Away from bands, there are great traditions in Wales of choral singing and Chapels. That being the case perhaps it is not too great a leap to think that Vaughan Williams’ treatments of hymn tunes and Welsh ones in particular would receive especially empathetic performances on this disc. And so it proves. Paul Hindmarsh – who co-wrote the liner note and produced the disc – has fashioned the arrangement of the hymn tune The Truth from Above from a couple of sources; the Fantasia on Christmas Carols and the Vaughan Williams edited Oxford Book of Christmas Carols. The result is a relatively straight-forward but powerful presentation of one of Vaughan Williams’ great hymn tunes. Hindmarsh also prepared the performing editions for the next two works on this disc; the Prelude on Rhosymedre and suite from the film score 49thParallel which he prepared alongside Phillip Littlemore who oversaw the rest of the programme’s arrangements and editions. Rhosymedre originated as one of the Three Preludes for Organ with this brass arrangement made in 2008. It occupies a very similar emotional territory to the previous hymn and receives an equally moving performance.
One of the many remarkable features of Vaughan Williams’ creative life was the way he embraced new challenges and explored new musical opportunities relatively late in life. So it was with writing for film, which he did not do until his late sixties with his first film 49thParallel. The extended suite score can be heard on the second volume of the Chandos survey of Vaughan Williams’ film music – there is nearly three times as much music there as offered in this new fourteen minute selection for brass band. By definition this is a compressed survey of the music written for the film mainly focussing on drama and contrast rather than maintaining the original narrative flow. But as an enjoyable self-contained piece it works rather well. Of course the band cannot offer the breadth of textures and timbres the full orchestral original will but this work does offer the players the opportunity to display their technical and expressive range and as such is an excellent showcase for the band. The most well-known part of the score is the Prelude for which Vaughan Williams conjures up a quintessentially English heroic theme whose hymn-like quality sounds especially stirring in brass band garb.
The Prelude on Three Welsh Hymn Tunes receives another wholly idiomatic and uplifting performance. This is another late work written in 1954 for (and published by) The Salvation Army. Vaughan Williams’ especial genius in this instance is the way the music celebrates the music’s heritage while also being authentically of the composer – he makes no easy musical compromises to the prospective audience. Curiously for such an attractive work, it does not seem to have had that many recordings in its original brass band format. There was a version on Hyperion with David Honeyball conducting the London Virtuosi Brass and another rarer disc from the Cory Band on Doyen. I have not heard the latter and certainly the Tredegar Band’s authentic sound is more idiomatic than the otherwise excellent London ensemble.

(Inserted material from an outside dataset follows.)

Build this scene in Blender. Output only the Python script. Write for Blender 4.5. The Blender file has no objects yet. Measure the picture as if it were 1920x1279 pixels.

I must admit wondering how well a band accompaniment to a tuba concerto might be too much of a good but brassy thing. In fact it works remarkably well. Helped in no small part by the excellence of the solo part played by Ross Knight. Knight is currently the principal tuba for L’Orchestre de la Suisse Romande. With limited top rank concerto repertoire available for tuba players, all of the previous recordings have been excellent. However, there is an alert wit to Knight’s playing that especially successful. The central Romanza is a particular gem – the composer’s use of this title telling since he reserved it for some of his most personal creations. Knight’s mellow and unforced tone is very well suited to this movement. The closing Rondo alla tedesca sounds more playful in Knight and Porthouse’s hands than it does for – say – Patrick Harrild and Bryden Thomson on Chandos. The tempi are very similar but the resonant Chandos recording and the original full orchestra writing gives the movement a more overtly dramatic character.
The disc closes with – quite literally – the most testing work on the disc. These are the Variations for Brass Band which Vaughan Williams wrote for the 1957 National Brass Band Championships as the test piece which all the entrants had to play. This is another remarkable piece in many ways – for a composer in their mid-80’s this is a fresh and inspired piece of writing. Often these kind of test works – written as a kind of technical exam for the players - can emphasise the ‘testing’ element at the cost of musical inspiration or coherence. Vaughan Williams places the musical merit of the work front and centre and it is only on reflection that the listener realises how the ensemble has run the entire gamut of musical and technical demands during the course of the variations. For this performance Martyn Brabbins takes over on the podium – earlier on the disc he conducts The Truth from Above and the Prelude on Rhosymedre to such good effect. Brabbins was responsible for one of the Variations most recent recordings in its original form. On Hyperion he conducted the nominal “Royal College of Music Brass Band” in a performance that was the coupling to his fine recording of A London Symphony. Although excellently played that performance in purely sonic and timbral terms was clearly not performed by an ensemble steeped in the Brass Band tradition. The sound has the brilliance of a symphonic brass ensemble – stunning in its own right but not a brass band. For that reason alone I would ignore that performance for comparative purposes. Again the catalogue is not exactly burdened by recordings of this impressive work – Black Dyke offer a fine version on Chandos again and there was a version on LP from Besses o’ th’ Barn which I do not think has ever made it onto CD. No matter – this new version holds its own against any and all – the variations are beautifully defined musically and wonderfully played technically.
Indeed that could be said about the entire programme but as it is it has a completely unique place in the catalogue. Where alternatives exist, the performances here are the equal of any but it is the collective value of this disc that makes it an important addition to the Vaughan Williams discography. If one disc from this 150th anniversary is going to make it into my “recordings of the year” I suspect it might well be this.